CLAYFINNUR was never found, but his portrait casts a subdued light on the
principle of the point of view. Sometimes it is coerced to form an unconvincing
and unified whole. But the nature of the conspiracy is to protect us from
realizing that a vision can be subject to bad craftsmanship.
CLAYBIRD: The Base
‘Home Sending Service’
also covers the of strategic occupation of the region
by the North Atlantic Treaty Organization (NATO) – otherwise known as ‘The
Base’. It was an occupation that was followed by a withdrawal which was as
sudden as it was enigmatic. What it had in common with the Tower of Kala is
a confused etymology of what it denoted. ‘The Base’ had become synonymous
with Keflavik, which was itself an airport, a military fort, and a town (now
known as Reykjanesbaer). It had been these different
things, all sharing the same name.
CLAYBIRD is the point
of these stories. It is also a point in space. What a point does is to embody
the essential finitude of territory and produces a way to understand the whole
world as a finite phenomenon. The point is also the bases for a point of view,
but the point of view, like the point itself, is the start of a line which
creates perspective in the technical as well (as the metaphorical) sense of
the word.
CLAYBIRD is also accompanied
by THE BRITTENBURG RUINS, THE TOWER OF KALA and THE RHINE. They are photographs
as well as being a superimposed viewpoint, i.e. Caligula’s viewpoint – the
man who failed to conquer England and decided to collect seashells instead.

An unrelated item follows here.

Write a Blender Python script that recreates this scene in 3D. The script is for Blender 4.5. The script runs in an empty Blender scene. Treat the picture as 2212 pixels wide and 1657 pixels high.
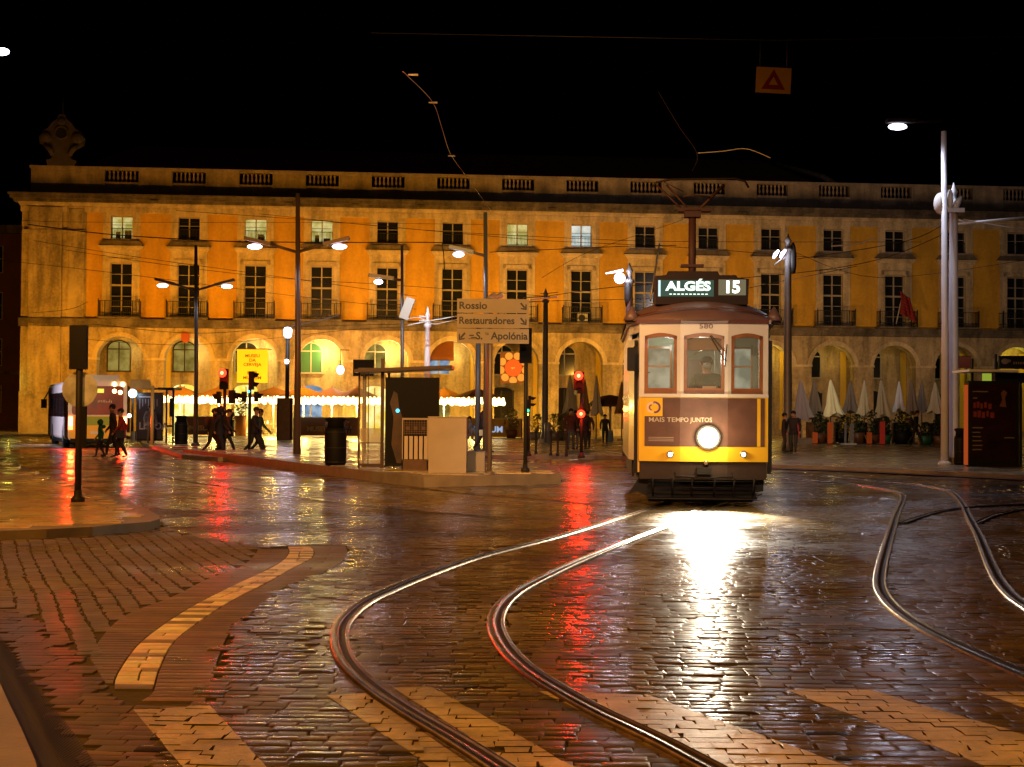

The apocalypse of the ‘World’s Ending’ holds is the paradox of a disappearing
point on a plane, because the plane that the point stands on can only disappear
from the point’s point of view. Similar to rivers, each horizon is a disappearing
plane from the position of the point, and each picture of a horizon is the
(quantum) superposition of a viewpoint that no longer exists.